Valentin Bontus: From Class Clown to Olympic Champion

A year ago Valentin Bontus’s dream was to qualify Austria for a place at the Olympic Games. The limit of his ambitions was to get a place on the start line in the Men’s Kiteboarding. 

However, his ambitions shifted when the fun-loving Austrian, the self-confessed class clown, discovered a new level of speed at the Allianz Sailing World Championships at The Hague in August a year ago. Having recently changed his foil package to a different brand, Bontus was flying. 

The crowd on Scheveningen Beach was going crazy when Bontus made it through to the four-rider final. “If Valentin can do it, maybe I can do it,” was the feeling from the other riders who had failed to make it that far in the competition.

Bontus finished fourth behind the top three well established names – Singapore’s Max Maeder winning the world title with Slovenia’s Toni Vodisek in silver and bronze for France’s Axel Mazella. The Austrian had exceeded everyone’s expectations including his own. Not only had he qualified his nation for a place at the Games, Bontus started to wonder if what he had achieved in The Hague might be the start of something new.

So it proved, with Bontus consistently finishing in the top few of the major regattas during the past year. However the 17-year-old from Singapore, Maeder, was proving invincible, winning race after race, event after event. Speaking at the European Championships in Spain last March, Bontus said: “We will all be in a race for the other medals, no one can take the gold from Max. He’s at another level and anyone who says they can beat him is just fooling themselves.”

Bontus sounded like he meant it, but he kept working at this game, investigating every detail for a potential performance gain. Even his bright white stretchy overall that he wore in Marseille was an aero ski suit that he had been offered by the Austrian Ski Federation. “We tested it in the wind tunnel and there seemed to be a benefit so we went for it,” he said.

The Austrian also brought a lot of confidence to the Games, and appeared supremely relaxed even during the intensity of the four-rider final. “I was just staying calm doing the same thing as I did in the semi-final and managed to pull it off three times after that as well,” he said. “I’m insanely happy and I’m extremely stoked to be sharing the race course with these three legends and walking off with the gold medal. All these two last days I felt really strong. I knew my speed was there and just had to get off the start line well and keep my speed, and that’s what I did.”

After witnessing Bontus’s speed in the first race of the final day, the others scrambled back to the beach to change down from the big 23 square metre to the 15 square metre, the same smaller size that had proved to be Ellie Aldridge’s killer move when she won women’s kite gold the previous day.

During all the frenetic kite switching on the beach, Bontus just relaxed on his coach boat, grinning away, waiting out his time with his trusty 23 square metre in the sky. The Austrian was quite happy sticking with what he had. “I was pretty confident from our forecast that we weren’t going to get crazy winds and I think their kite change was more of a throw of the dice because I think they saw I was quite fast,” he said.

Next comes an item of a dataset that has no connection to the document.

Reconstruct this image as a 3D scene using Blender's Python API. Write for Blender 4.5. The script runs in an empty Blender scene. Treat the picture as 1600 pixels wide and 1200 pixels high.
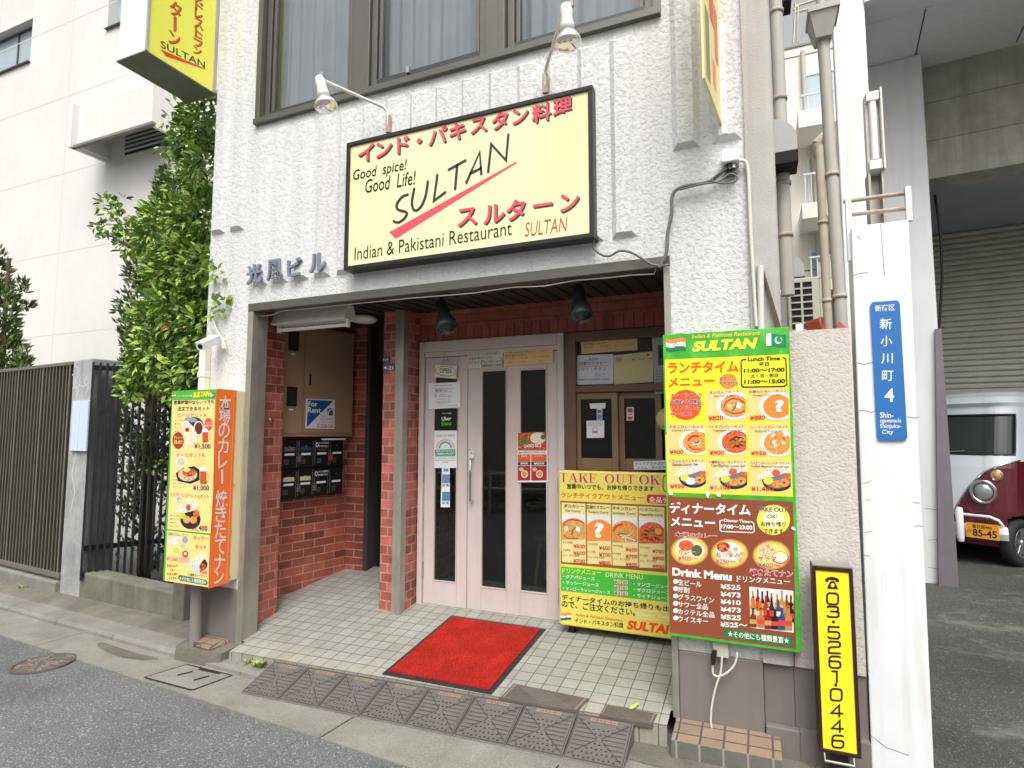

Italy’s Riccardo Pianosi certainly looked quicker at the start of the next race on his smaller 15 kite, but Bontus held his nerve. “Riccardo came back strong but I knew that if I’m within 10 metres of him at the windward mark I will definitely catch up on the downwind with the 23, and that’s what happened, and the rest is history.”

Bontus reflected on his journey through the sport. “My dad has been doing kiteboarding since the sport started and it’s been a very long way since then. I’ve been doing the freestyle stuff first and then hurt my knee and switched over to kitefoil racing. 

“It’s been two and a half years now that I’m doing a really full-on professional campaign with the support of the Austrian team. That help accelerated my learning curve quite a lot, and it’s insane to be standing here and calling myself Olympic Champion.”